Sonuçta Macaristan’ın başkanlık dönemine bağlanan umutlar da boşa çıktı. Önceki gün Macar Dışişleri Bakanı Janos Martony, görevini tamamlarken yaptığı konuşmada, “Türkiye ile yakın ilişkilerin kurulabilmesini önemli bir başarı“ olarak gösterdi. Kendisine bu temasların üyelik müzakerelerine ne katkı sağladığını ve 6 ay içinde tek bir faslın açılamamasını nasıl bir başarı saydığını sormak gerek...
* * *
AB ile 6 yıla yakın bir zamandır süren katılım müzakerelerinde sadece 13 fasıl açılabildi. Kıbrıs Rum yönetiminin talebiyle Türk limanlarının açılmasına ilişkin ek protokoller uygulanmıyor diye, 8 fasıl askıya alındı. Fransa’nın da çabasıyla bazı önemli dosyalar hâlâ askıda. Açılabilecek olan topu topu 3 fasıl kaldı.
“Rekabet Politikası” bunlardan biri. O da bir türlü açılamıyor ve sonuçta müzakere süreci kilitlenmiş bulunuyor.
Türkiye bu uzun süreçte “sıfır fasıl” sorunu ile cenkleşirken, aynı zamanda üyelik müzakereleri başlayan Hırvatistan, işi bitirdi bile.
Macar Bakan giderayak yaptığı açıklamada, Hırvatistan ile müzakerelerin sonuçlandığını ilan etti. Martony bu “tarihi olay”ın diğer Balkan ülkelerinin AB üyeliği yolunu açacağını da belirtti.
Böylece birlikte yola koyulduğumuz Hırvatistan önümüzdeki yıl AB’nin 28. üyesi oluyor. Bakan’ın dediği gibi ardından Sırbistan dahil, diğer Balkan ülkelerine sıra gelecek.
Türkiye için müzakere sürecindeki tıkanıklığın yanı sıra, ufukları karartan başka belirtiler de var.
Polonya’nın başkanlığı sona erince, yılbaşında bu görevi Danimarka devralacak. Daha kötüsü, 1 Temmuz 2012’de bu koltuğa Kıbrıs Rum Yönetimi oturacak! Fasılların akıbeti ne olur, bir düşünün.
Bir başka olumsuz işaret de, AB’nin yeni açıklanan 2014-20 bütçe tasarısında, Türkiye’nin adının geçmemesidir. Böylece üyelik umutları 2020’lere kayıyor...
* * *
Müzakere sürecine dönersek, Polonya aslında bu işi ilerletmek konusunda iyi niyetli. Cumhurbaşkanı Komonowski geçenlerde Türkiye-AB müzakerelerinin devam etmesi için “her fırsatı kullanacağını” söylemişti. Polonya’nın önünde şimdi bu beyanın arkasında durmak için bir fırsat var.

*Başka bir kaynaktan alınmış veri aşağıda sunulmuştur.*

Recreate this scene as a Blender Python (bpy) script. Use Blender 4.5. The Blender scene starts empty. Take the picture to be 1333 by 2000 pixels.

Ama bırakın makul vadeli bir üyelik perspektifini, nerdeyse ölü noktada bulunan müzakere sürecinin yeniden canlanması ihtimali de oldukça zayıf görünüyor.
Türkiye’de AB konusunun gündemden düşmesi, eski ilgi ve heyecanın kalmaması, giderek artan düş kırıklığının ve güvensizliğin göstergesidir.
AB bunun farkındadır elbet. Peki, bundan böyle ne yapmayı düşünüyor?